For the project, the NMAC Foundation opted to invite an artist and a school who they had not worked with previously, such that all the aspects of the project, from the artists to the works within the sculpture park would be new and surprising, both for the children and their teachers.  It was important to us that this was a completely new experience for all the parties involved.

The first method of contact was in class.  There they were presented with an introduction to conceptual art and action art explaining the creative process which drives from the collage through to the final performance.  The second day, at the park, we visited the different sculptures alternating them with the reproduction of different performances.  Throughout the day, the children reinterpreted various acts by Marina Abramovic’, Sol Lewitt, Bruce Nauman, Yves Klein, Chris Burden and Jackson Pollock. The last day Cristina and the children were back in the classroom.  Now they were going to be the protagonists of their own performance, converting the classroom in an obstacle course recorded on video.

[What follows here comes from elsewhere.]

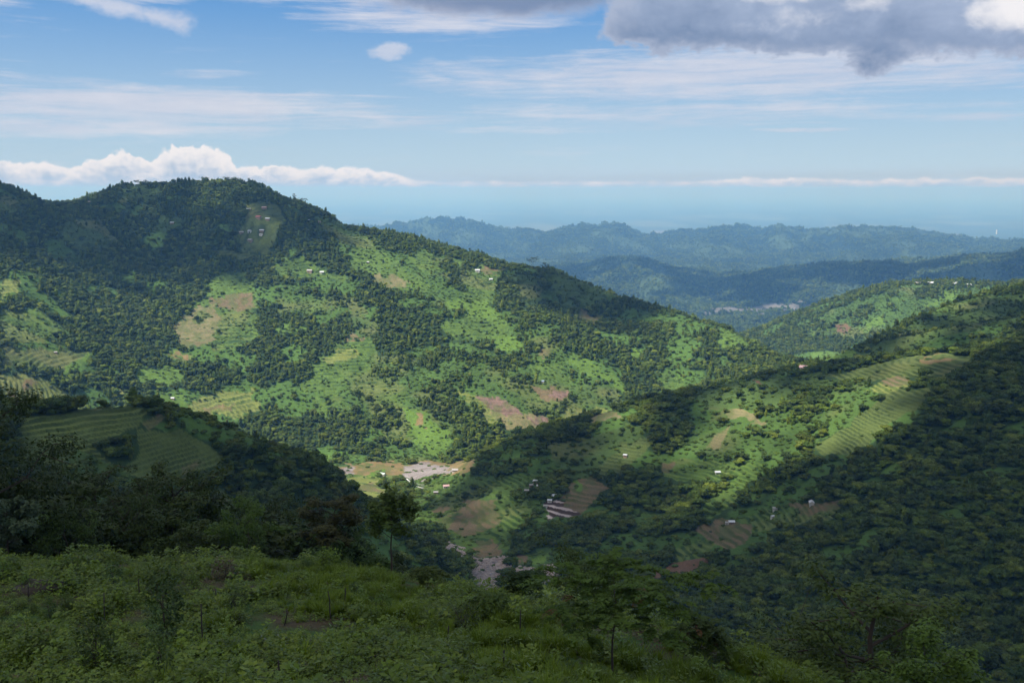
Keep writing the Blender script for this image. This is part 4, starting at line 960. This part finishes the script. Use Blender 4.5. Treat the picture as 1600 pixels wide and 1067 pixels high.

Throughout the process we could see how the children naturally followed the art’s evolution from the object to the active process.  In no time at all they realised the ease with which one can “adapt” an object and make an artistic “gesture” with it, a lesson they applied to different objects of daily use in the classroom, their homes and even in the park.

“When I decided to work with children I believed that this could be one of those memories which lasts forever. That age, is also an age of huge assimilation and for me it was important to erase the taboos of both 20th Century art in general and of performance in particular.”